## DIRECTIVE
Only one span of the listing below is wanted: the lines from the one with "pot0.polygons.foreach_set('material_index', [1 if" through the one with "bmm.to_mesh(pot0); bmm.free()", reproduced exactly, both ends kept.

** START OF AVAILABLE RECORDS **

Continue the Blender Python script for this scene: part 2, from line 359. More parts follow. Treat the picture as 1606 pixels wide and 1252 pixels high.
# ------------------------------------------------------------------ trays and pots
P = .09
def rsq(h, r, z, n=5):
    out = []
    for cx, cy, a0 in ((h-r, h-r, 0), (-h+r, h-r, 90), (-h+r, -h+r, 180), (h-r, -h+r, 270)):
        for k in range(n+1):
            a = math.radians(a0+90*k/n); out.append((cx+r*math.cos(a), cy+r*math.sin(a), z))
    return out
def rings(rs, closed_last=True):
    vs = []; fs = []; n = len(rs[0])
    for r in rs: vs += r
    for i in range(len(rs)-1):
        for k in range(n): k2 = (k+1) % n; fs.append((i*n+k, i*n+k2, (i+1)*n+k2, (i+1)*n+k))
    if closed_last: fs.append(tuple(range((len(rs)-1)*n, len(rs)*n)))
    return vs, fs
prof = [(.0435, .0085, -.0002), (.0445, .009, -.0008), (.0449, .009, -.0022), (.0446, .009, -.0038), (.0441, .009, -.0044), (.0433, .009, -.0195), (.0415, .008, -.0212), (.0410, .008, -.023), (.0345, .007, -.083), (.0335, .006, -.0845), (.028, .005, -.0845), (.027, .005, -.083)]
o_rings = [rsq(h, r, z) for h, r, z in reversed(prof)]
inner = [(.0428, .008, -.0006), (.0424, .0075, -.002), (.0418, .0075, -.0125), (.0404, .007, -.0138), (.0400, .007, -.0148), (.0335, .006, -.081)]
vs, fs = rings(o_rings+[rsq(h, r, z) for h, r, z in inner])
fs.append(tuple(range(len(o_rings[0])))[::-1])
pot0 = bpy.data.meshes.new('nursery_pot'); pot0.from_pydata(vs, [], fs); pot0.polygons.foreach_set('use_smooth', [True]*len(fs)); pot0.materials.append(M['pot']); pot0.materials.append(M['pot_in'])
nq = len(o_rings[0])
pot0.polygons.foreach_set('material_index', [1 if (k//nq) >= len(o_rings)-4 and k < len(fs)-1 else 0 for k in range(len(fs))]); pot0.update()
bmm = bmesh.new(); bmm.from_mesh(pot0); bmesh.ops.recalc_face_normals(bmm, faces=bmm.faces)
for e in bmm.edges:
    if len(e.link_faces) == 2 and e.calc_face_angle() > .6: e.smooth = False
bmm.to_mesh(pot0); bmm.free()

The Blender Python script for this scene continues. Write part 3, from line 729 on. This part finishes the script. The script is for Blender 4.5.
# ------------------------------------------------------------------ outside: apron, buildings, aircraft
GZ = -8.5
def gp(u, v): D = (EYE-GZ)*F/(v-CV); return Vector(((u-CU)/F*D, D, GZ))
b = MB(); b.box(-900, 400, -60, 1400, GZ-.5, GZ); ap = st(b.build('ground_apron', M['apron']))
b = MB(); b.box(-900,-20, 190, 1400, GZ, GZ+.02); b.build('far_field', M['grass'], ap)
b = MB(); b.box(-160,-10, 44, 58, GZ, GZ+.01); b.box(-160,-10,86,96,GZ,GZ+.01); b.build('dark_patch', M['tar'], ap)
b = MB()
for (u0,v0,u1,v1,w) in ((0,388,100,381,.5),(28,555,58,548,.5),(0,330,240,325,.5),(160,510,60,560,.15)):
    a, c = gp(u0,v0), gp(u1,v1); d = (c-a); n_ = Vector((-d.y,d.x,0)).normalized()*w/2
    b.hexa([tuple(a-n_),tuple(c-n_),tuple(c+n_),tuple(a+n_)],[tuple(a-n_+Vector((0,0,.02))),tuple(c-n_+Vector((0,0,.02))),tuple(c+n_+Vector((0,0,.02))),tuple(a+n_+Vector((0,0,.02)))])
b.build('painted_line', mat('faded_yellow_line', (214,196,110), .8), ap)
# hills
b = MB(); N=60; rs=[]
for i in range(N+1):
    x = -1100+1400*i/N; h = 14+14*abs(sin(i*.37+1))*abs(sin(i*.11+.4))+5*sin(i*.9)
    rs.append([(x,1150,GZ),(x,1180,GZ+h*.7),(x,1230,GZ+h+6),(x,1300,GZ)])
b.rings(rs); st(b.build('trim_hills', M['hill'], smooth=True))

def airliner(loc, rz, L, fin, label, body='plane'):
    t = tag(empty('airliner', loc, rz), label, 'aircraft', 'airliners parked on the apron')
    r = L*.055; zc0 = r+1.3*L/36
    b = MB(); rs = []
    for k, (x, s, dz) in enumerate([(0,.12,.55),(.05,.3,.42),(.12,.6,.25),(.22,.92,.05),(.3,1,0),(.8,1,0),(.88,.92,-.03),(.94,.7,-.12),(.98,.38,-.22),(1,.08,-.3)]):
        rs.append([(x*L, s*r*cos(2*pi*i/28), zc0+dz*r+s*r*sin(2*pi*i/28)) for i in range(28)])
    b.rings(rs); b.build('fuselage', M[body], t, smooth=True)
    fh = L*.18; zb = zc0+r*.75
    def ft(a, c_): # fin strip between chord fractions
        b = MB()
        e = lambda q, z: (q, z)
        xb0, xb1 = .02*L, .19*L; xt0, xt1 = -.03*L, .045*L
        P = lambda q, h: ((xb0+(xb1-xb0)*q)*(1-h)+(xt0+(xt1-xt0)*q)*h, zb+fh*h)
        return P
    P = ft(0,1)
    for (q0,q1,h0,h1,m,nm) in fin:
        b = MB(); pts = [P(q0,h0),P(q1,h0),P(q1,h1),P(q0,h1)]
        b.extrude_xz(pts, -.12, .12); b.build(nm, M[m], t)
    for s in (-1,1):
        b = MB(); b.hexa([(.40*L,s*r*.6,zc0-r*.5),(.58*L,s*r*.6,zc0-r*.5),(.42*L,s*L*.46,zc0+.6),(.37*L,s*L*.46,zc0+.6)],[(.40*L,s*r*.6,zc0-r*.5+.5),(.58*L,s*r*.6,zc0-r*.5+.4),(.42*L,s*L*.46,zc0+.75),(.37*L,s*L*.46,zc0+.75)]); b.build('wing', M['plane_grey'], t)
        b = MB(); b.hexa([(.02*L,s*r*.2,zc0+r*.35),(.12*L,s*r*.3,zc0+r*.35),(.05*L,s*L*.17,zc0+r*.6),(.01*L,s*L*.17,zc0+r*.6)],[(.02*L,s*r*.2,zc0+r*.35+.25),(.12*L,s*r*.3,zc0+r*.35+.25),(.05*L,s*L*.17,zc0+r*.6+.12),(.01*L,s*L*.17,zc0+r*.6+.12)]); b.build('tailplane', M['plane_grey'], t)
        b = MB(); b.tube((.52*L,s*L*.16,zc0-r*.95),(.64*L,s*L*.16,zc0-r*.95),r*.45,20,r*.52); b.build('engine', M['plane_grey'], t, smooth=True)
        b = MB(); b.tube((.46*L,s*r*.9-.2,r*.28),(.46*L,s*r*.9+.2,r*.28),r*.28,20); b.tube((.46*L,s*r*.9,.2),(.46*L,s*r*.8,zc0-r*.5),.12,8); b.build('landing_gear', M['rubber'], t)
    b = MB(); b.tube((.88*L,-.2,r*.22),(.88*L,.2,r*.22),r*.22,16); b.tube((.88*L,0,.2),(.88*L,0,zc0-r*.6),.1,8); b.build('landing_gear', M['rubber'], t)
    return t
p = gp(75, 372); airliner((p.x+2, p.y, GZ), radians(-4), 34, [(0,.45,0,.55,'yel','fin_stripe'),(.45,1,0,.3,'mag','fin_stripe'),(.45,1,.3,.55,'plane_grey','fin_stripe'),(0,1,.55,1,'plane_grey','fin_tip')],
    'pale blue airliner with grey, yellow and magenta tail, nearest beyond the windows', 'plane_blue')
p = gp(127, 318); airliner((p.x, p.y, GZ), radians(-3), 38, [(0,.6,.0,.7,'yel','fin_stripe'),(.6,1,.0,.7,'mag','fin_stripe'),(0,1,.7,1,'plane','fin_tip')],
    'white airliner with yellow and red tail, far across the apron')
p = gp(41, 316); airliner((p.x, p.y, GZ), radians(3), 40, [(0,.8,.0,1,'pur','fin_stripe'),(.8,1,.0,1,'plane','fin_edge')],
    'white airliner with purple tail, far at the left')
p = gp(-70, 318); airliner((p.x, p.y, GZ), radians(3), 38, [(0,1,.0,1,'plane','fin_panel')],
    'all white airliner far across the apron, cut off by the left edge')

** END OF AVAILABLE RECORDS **

## FINAL RESULT
pot0.polygons.foreach_set('material_index', [1 if (k//nq) >= len(o_rings)-4 and k < len(fs)-1 else 0 for k in range(len(fs))]); pot0.update()
bmm = bmesh.new(); bmm.from_mesh(pot0); bmesh.ops.recalc_face_normals(bmm, faces=bmm.faces)
for e in bmm.edges:
    if len(e.link_faces) == 2 and e.calc_face_angle() > .6: e.smooth = False
bmm.to_mesh(pot0); bmm.free()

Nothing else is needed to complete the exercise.